■PARASOPHIAの続き。現地で撮った写真を振り返ってみると、作品の殆どが京都市美術館に集中していたのですが、周辺にぽつんぽつんと面白い作品がありました。周辺にあるのはいわゆるサイトスペシフィックな作品で、美術館の外に設営される作品です。名古屋や札幌で開催された都市型の国際現代美術展と同じく、都市再開発、あるいは都市圏が縮退する中で消えつつある街の記憶をフィーチャーするスタイルを持ってはいるのですが、形式的になぞっているように見えるのが面白いところです。名古屋、札幌での美術展はそれぞれの都市が持つ問題点や歴史をテーマにした作品が少なからずあったのですが、京都での展示ではそれはなく、あくまでも展示会場としての器を提供しているような印象です。

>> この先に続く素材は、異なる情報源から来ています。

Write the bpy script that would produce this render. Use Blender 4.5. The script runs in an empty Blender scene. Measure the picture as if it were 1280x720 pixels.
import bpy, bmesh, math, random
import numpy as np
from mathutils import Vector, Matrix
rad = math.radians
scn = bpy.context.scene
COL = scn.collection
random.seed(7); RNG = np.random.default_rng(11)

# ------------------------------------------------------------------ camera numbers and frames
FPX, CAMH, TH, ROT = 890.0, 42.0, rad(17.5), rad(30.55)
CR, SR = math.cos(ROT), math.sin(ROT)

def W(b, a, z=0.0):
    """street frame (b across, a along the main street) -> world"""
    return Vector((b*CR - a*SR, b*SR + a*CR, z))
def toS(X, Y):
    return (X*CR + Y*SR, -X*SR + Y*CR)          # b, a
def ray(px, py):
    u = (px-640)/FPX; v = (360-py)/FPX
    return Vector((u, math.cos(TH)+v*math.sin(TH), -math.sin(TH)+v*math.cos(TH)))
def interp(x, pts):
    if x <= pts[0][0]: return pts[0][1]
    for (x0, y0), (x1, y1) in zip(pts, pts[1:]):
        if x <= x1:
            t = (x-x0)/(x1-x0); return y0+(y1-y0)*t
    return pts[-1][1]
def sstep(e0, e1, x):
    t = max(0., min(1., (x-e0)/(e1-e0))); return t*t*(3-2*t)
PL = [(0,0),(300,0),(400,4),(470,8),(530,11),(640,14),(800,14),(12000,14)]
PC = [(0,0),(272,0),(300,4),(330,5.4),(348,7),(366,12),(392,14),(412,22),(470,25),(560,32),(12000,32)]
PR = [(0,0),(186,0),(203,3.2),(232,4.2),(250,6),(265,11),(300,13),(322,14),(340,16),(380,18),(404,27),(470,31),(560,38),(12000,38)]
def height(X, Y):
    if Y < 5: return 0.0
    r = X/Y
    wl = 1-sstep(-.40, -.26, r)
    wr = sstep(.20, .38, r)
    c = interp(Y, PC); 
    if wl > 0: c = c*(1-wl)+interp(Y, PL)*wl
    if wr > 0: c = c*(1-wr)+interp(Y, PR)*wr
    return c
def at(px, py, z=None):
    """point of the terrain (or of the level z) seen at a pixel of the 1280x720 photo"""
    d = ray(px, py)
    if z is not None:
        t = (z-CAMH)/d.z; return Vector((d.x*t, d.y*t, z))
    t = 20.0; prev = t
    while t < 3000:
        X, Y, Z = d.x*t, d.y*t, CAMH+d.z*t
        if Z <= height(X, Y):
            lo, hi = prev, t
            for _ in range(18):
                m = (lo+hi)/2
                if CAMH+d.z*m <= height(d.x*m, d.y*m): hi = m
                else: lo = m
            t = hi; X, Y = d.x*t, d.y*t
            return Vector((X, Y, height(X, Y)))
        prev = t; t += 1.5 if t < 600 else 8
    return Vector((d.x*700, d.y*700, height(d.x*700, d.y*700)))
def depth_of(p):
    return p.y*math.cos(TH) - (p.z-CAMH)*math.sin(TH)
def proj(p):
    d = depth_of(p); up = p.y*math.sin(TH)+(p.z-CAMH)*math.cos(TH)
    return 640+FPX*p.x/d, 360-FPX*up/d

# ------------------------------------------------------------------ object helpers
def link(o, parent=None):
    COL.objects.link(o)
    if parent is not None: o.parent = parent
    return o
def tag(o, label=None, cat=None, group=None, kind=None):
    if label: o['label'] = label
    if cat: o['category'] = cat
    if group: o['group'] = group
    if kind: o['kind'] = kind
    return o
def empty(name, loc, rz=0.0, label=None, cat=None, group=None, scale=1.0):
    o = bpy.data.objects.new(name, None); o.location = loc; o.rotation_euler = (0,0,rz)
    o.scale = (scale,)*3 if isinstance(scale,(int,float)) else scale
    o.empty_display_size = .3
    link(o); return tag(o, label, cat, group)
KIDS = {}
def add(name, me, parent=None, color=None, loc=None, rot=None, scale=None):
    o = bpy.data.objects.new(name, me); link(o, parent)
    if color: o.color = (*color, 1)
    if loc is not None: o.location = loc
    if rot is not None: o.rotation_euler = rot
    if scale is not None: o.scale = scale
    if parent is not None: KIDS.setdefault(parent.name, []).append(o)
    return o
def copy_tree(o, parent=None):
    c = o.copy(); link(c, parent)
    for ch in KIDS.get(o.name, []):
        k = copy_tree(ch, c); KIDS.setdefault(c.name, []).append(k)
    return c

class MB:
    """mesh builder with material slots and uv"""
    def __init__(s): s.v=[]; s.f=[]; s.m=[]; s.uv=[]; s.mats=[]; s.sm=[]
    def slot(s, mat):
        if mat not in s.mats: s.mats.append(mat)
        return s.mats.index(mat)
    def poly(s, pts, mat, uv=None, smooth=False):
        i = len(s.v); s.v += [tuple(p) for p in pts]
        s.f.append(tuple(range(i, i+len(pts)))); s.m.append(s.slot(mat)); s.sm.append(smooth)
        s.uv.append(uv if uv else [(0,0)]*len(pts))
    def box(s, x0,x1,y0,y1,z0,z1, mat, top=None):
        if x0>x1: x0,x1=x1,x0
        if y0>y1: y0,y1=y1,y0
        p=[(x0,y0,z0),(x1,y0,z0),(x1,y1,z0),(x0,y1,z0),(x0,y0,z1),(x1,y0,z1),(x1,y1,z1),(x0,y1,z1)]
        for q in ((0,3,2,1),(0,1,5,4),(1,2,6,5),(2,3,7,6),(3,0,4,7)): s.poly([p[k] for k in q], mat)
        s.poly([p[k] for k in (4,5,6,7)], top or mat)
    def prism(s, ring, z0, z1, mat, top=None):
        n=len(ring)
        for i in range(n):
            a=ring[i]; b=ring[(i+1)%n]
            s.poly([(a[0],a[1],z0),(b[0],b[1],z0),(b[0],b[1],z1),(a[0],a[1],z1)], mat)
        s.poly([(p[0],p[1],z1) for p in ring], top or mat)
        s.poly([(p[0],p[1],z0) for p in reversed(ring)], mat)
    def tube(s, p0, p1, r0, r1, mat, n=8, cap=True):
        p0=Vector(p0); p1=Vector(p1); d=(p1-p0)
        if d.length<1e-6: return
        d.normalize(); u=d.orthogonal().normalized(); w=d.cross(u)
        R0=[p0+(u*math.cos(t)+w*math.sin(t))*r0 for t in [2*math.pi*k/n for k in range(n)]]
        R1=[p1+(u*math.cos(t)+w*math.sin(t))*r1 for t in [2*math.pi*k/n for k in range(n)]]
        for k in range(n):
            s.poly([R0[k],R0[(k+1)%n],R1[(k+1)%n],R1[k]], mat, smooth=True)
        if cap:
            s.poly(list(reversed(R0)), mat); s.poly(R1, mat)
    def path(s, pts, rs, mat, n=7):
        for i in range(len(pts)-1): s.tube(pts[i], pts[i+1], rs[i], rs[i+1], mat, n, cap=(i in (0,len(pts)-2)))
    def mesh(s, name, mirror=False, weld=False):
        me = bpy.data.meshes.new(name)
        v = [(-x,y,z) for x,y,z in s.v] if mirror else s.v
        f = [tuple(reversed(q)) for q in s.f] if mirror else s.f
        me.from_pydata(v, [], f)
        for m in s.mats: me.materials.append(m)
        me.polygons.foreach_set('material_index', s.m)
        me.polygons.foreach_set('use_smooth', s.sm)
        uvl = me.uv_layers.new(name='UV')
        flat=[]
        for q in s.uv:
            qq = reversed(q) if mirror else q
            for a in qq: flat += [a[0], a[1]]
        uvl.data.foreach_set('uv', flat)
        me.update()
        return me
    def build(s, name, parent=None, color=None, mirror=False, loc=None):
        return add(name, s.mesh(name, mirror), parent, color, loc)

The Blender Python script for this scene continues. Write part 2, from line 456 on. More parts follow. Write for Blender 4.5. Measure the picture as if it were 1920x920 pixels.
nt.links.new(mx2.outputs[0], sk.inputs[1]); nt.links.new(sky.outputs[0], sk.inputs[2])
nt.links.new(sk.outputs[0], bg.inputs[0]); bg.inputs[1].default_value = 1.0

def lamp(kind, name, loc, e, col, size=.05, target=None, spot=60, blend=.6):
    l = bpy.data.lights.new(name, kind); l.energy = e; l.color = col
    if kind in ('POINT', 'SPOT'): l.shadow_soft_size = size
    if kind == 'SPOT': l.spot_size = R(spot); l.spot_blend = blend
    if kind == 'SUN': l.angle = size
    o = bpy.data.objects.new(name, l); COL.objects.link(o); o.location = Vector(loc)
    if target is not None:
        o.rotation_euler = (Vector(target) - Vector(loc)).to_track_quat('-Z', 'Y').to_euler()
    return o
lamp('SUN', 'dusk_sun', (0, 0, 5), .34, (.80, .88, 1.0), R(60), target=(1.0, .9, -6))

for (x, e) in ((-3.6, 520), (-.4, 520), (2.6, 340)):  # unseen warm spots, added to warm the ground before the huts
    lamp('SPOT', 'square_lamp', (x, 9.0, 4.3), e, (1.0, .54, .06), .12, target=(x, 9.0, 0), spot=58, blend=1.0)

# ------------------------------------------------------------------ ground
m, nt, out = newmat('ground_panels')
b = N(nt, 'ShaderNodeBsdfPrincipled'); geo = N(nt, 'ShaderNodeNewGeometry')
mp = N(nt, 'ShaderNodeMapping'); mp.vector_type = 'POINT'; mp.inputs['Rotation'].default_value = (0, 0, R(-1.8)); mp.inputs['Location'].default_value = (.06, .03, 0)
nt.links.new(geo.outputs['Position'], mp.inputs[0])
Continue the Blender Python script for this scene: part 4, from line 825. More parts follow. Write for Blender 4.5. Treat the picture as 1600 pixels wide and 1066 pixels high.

市街中心から少し離れた団地(堀川商店街)の室内を使ってピピロッティ・リストの作品展示がありました。作品はいつものリスト作品で、それが古びた室内空間の中に出現するのが面白いのですが、他所から来た人間にとっては「堀川商店街」の歴史的・地理的な位置づけを知らないので、表層的な見方しかできません。どこにでもありそうな古びた昭和の建物の中に現代美術作品が嵌め込まれているようにしか見えません。要するに「いちげんさんお断り」なんですね。
京都市美に入って感じたことは「都市型国際現代美術展の巡回展」みたいだなということだったのですが、それは形式として他都市で開催された展示を形式的に真似ている印象を受けたことによります。京都という土地で現代美術展を展開すること、そのものについての問題があったのかもしれませんが、それはうかがい知れません。京都は観光都市としての側面はありますが、それ以前にそこに住む人たちの空間で、そこには特有の問題があると思うのですが、そこは容易く余所者には見せないのかもしれません。
京都も他所の土地と同じく少子化の問題に直面しているらしいことが垣間見えたのはヘフナー/ザックスの"Suujin Park"(崇仁公園)ですが、作品の背景は明確に提示されていません。基本的に地元の人向けの展示なのだろうなという印象はここでも残ります。面白い空間だったのは確かなのですが。